Improving / Improvising

I’m nearly three months in to learning guitar and it’s going awesome. I’m still teaching myself through Yousician but I’m thinking of getting a teacher to help. I’ve also been supplementing their curriculum more and more with something even more important than a teacher: experimentation.

After watching a tonne of videos and reading a tonne of material online, a core message started to emerge: experimenting makes you a better guitar player.


I studied music in school and played the alto saxophone and piano for seven years, and at the same time I was also learning the basics of coding. The parallels between music and programming weren’t always obvious to me, but they definitely exist. For example, I’ve noticed after writing a tonne of blog posts and delivering a bunch of conference talks that a core message of mine has started to emerge: experimenting makes you a better programmer.

Like a lot of sax players, I was really into jazz.

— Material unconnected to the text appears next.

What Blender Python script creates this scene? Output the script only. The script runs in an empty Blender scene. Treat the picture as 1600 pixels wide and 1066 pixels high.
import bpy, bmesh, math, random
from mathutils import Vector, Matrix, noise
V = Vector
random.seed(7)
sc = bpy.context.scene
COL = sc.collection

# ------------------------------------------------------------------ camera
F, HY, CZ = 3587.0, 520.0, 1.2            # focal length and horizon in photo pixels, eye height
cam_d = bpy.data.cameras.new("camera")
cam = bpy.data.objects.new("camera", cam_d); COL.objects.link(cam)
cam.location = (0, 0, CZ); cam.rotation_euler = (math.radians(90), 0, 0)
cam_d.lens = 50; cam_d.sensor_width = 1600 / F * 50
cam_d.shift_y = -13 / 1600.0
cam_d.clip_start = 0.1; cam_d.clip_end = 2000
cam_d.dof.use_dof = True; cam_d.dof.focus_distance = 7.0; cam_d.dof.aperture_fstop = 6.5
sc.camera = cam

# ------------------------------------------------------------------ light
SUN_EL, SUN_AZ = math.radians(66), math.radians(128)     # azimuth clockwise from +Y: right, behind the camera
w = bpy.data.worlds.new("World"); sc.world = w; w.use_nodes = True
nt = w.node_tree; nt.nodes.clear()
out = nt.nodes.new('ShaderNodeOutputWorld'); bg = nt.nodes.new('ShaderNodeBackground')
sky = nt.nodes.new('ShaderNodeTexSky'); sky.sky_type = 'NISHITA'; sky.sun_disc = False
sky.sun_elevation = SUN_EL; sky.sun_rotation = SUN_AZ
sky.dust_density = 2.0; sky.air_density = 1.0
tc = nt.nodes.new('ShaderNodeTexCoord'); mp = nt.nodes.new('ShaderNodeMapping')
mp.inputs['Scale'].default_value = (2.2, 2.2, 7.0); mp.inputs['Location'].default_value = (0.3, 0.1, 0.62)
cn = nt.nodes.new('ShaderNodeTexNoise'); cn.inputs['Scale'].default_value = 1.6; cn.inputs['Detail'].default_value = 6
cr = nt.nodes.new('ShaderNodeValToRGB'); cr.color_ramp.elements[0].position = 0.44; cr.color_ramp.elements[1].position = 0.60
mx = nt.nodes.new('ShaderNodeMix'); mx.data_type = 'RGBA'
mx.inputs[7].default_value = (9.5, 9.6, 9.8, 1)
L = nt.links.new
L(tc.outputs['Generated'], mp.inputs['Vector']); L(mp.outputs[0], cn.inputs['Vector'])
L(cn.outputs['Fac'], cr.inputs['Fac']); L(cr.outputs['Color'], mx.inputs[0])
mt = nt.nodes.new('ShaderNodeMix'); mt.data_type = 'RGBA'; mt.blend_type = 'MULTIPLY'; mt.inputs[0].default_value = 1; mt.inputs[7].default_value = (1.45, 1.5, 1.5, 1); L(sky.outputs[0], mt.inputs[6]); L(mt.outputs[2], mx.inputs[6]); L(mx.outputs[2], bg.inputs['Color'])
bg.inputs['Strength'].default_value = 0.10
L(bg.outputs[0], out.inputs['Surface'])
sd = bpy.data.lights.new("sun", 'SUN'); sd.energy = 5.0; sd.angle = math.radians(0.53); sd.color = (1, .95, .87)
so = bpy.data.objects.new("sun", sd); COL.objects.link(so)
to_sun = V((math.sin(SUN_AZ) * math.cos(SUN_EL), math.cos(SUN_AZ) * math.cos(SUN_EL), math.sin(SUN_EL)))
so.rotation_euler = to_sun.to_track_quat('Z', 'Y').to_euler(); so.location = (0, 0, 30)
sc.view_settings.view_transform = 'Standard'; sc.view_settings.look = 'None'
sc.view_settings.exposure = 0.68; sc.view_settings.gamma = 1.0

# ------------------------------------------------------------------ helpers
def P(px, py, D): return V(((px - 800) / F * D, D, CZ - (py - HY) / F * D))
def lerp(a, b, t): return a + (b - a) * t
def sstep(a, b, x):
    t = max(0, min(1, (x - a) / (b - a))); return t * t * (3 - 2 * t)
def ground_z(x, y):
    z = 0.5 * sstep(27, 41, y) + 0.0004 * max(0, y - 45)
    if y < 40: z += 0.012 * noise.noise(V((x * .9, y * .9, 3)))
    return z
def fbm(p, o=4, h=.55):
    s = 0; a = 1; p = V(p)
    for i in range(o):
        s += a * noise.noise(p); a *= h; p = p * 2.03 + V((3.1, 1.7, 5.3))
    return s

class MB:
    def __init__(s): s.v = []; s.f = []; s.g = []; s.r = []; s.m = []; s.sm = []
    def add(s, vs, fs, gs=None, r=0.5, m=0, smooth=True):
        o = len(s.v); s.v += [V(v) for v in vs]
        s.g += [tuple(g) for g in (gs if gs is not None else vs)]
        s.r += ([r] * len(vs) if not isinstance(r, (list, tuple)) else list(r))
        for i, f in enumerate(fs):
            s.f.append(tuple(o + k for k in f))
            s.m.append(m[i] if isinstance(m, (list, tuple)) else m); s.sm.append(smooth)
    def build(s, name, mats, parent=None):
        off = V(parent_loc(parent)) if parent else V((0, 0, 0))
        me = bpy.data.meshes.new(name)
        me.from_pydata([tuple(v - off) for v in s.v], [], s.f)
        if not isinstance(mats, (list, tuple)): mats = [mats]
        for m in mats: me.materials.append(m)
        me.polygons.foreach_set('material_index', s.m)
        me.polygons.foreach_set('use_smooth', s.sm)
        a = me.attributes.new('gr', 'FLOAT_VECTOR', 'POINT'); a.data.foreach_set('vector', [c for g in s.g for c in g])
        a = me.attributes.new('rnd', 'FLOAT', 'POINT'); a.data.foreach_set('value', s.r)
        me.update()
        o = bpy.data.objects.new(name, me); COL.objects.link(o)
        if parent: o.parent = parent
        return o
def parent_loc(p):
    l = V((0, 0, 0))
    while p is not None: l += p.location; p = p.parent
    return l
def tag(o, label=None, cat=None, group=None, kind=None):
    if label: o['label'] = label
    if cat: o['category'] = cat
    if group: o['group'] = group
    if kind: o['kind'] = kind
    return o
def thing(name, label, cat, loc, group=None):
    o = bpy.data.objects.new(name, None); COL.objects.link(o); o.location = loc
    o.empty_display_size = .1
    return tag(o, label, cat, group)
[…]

I had great teachers and they encouraged me to learn theory and to practice. One of the best skills I learned was how to improvise. To improvise, or improv, is to create music spontaneously, without preparation. But that doesn’t mean just playing random notes willy-nilly, it’s about applying theory to help you manifest an idea in your head into tangible music.

Which sounds a lot like coding. You may have an idea of what you’re going to do, but you’re never sure until you’re done. Circumstances change, your mood changes, the code you write never works the first time, et cetera.

Since picking up the guitar, I’ve been practicing my blues scales. Combined with a twelve-bar blues progression, that’s all the theory you need. But it wasn’t until I found a bunch of backing tracks on YouTube yesterday that I really got into it. They give you a beat and the chord progression to express yourself musically, either through improv or not. Rediscovering how fun it is to spontaneously play has been amazing.

So I wonder: what does a backing track look like in code? Well in music, a backing track provides a rhythm and progression around which you play your melody. I think there’s a strong argument to be made that a backing track in coding is like a framework or library. Take RxSwift or UIKit, frameworks around which you write your code. Without frameworks, building apps would be really hard, just like improv in isolation would be. Not impossible, but difficult.

Some backing tracks are simple, some are complicated. Some repeat themselves a lot, others change constantly. And different backing tracks lend themselves differently to different styles of music.